The new mapped data visualisation website by EarthTime.org show how rising temperatures in the Sahel – 1.5 times faster than the global average – are making droughts and floods more common, grazing and water sources more scarce and food production more uncertain. Together this is exacerbating violence between pastoralists and agriculturalists, with hotspots spreading from Northern to central Mali, and along the borders between Niger, Mali and Burkina Faso.
The data also visualises potential solutions to the crisis, and Maurer has written about the ‘8 things we need to do to tackle humanitarian crises in 2019’. “We see promising examples, at a local level, which show us peace is possible and there's a lot of energy to respond to climate change," he says in a BBC report, ‘The battle on the frontline of climate change in Mali’. "But it's clear to me they won't cope unless there is solid support from the international community which isn't just through a security lens."
Mali is one of three spotlight regions of the Planetary Security Conference (PSC) on 19th and 20th February 2019 (alongside Lake Chad and Iraq), building on the commitment to “climate and conflict sensitive development in Mali” that was part of The Hague Declaration on Planetary Security.
Recent policy briefs on the issue by the Planetary Security Initiative have examined:
- What the EU can do to mitigate climate-related security risks in Iraq and Mali
- Policy initiatives to strengthen customary justice in Central Mali
- Inequality and conflict-sensitivity in Mali’s climate change adaptation
- The ripple-effects of local resource conflicts in Mali
The PSC 2019 workshop ‘Joint Solutions for Water and Security Risks in Mali’ will focus on climate impacts on the Inner Niger Delta and their complex interaction with inter-communal conflicts. Local leaders and a scenario modelling exercise will aid the development of ideas to address water and security risks, which are then to be fed into a high-level stakeholder dialogue.

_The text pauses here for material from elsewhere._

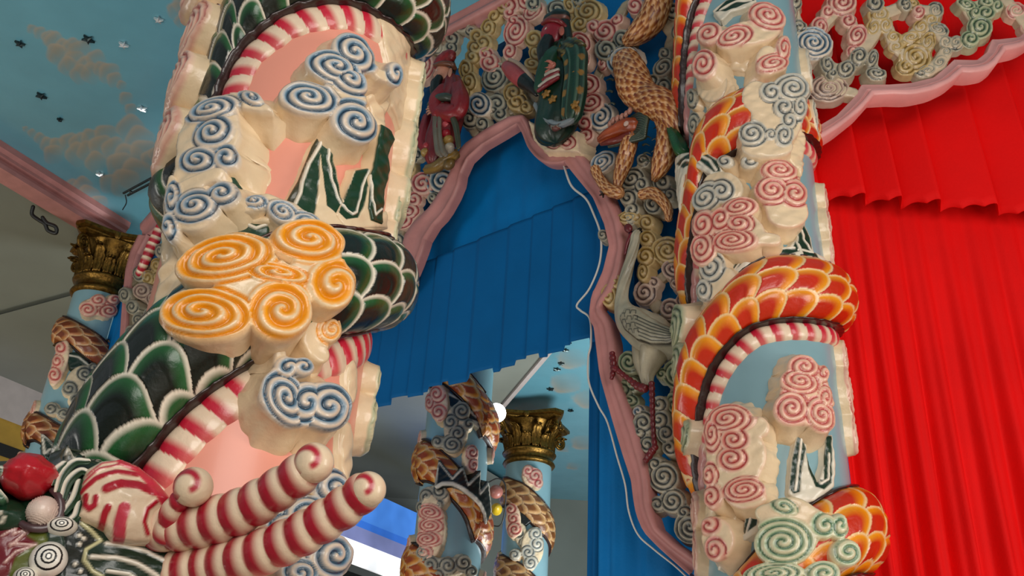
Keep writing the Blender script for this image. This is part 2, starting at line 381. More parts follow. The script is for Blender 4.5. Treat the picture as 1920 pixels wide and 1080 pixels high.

Additionally a workshop entitled "From local conflicts to regional solutions" will explore prospects for development and stability in the Mopti region of Mali. The Conflict Research Unit of the Clingendael Institute together with Mastercircle, GIZ Mali and Wetlands International Sahel, and with the support of the Planetary Security Initiative and the Netherlands Embassy in Bamako, will present the results of a consultation of local populations and an action plan developed by local stakeholders in recent months.